Bakım merkezlerinde kalan bireylerin çoğunun kendini ifade edemeyen, sesi duyulmayan kişiler olduğunu belirten Erken, “Bu insanların sesi olmak bizim ortak sorumluluğumuzdur” ifadelerini kullandı.
"Bağımsız denetim şart"
Erken, yalnızca Aile ve Sosyal Hizmetler Bakanlığı değil Milli Eğitim Bakanlığı ve Sağlık Bakanlığı başta olmak üzere tüm ilgili kurumların daha işlevsel ve koordineli bir şekilde sürece dahil olması gerektiğin ifade etti. Erken, sözlerini şöyle sürdürdü:
“Taleplerimiz nettir. Engelli bireylerin kaldığı tüm bakım merkezlerinin bağımsız sivil toplum denetimine açılması ve bu denetimlerin şeffaf bir şekilde kamuoyu ile paylaşılması, bakım merkezlerinde çalışan personellerin liyakat esaslı seçilmesi, eğitim denetiminin ve özlük haklarının güçlendirilmesi. İhtiyaç halinde psikiyatrik destekleri de içeren acil sağlık veya yatılı tedavi hizmetlerinin bakım süreçlerine entegre edilmesi. Kamera sistemlerinin sadece izleme değil, caydırıcılık ve adli denetim aracı olarak kullanılması. Ancak mahrumiyet haklarının da gözetilmesi gerekmektedir.

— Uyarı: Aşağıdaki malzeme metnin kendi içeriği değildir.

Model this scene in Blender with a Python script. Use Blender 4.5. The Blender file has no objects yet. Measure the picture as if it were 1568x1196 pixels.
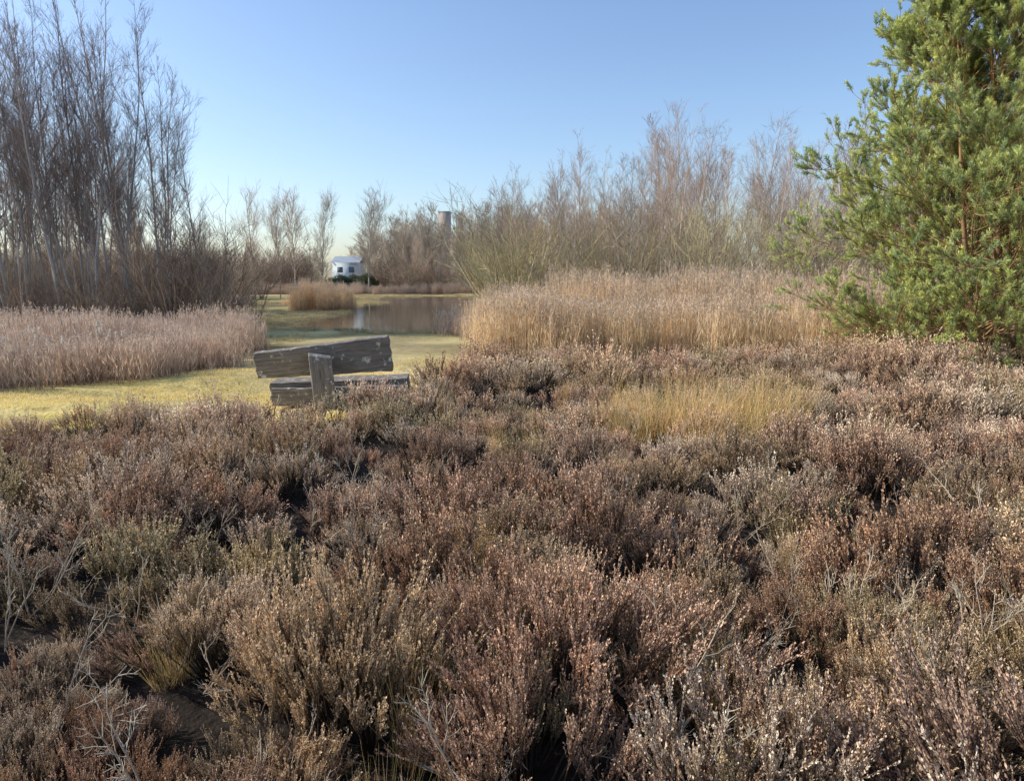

Ülkemizde otizmlilere yönelik sadece dört bakım merkezinin olması mevcut otizmli sayısına hizmet verme konusunda yeterli değildir. Otizmlilere yönelik oluşturulmuş özel bir yönetmelik ile otizm alanında uzmanlaşmış bakım merkezlerinin çoğalması. Hak temelli bakım modeline geçilmesi. Bireyin özgürlüğünü, sosyal ilişkilerini, eğitim ve sağlık hakkını koruyan destekli yaşam sistemlerinin yaygınlaştırılması. Ailelerin ve sivil toplum kuruluşlarının bu merkezlerde söz ve denetim hakkına sahip olması; karar alma süreçlerine katılımlarının sağlanması, yıllardır ve defalarca Aile Sosyal Hizmetler Bakanlığı'na sunduğumuz çözüm önerilerinin yeniden değerlendirilerek yaşamam geçirilmesi.
Unutulmamalıdır ki; bir toplumun uygarlık seviyesi, en kırılgan bireylerine sunduğu yaşam kalitesiyle ölçülür. Biz bu ülkede, hiçbir çocuğun, hiçbir bireyin bakımsızlıktan, şiddetten ya da ilgisizlikten hayatını kaybetmesini istemiyoruz."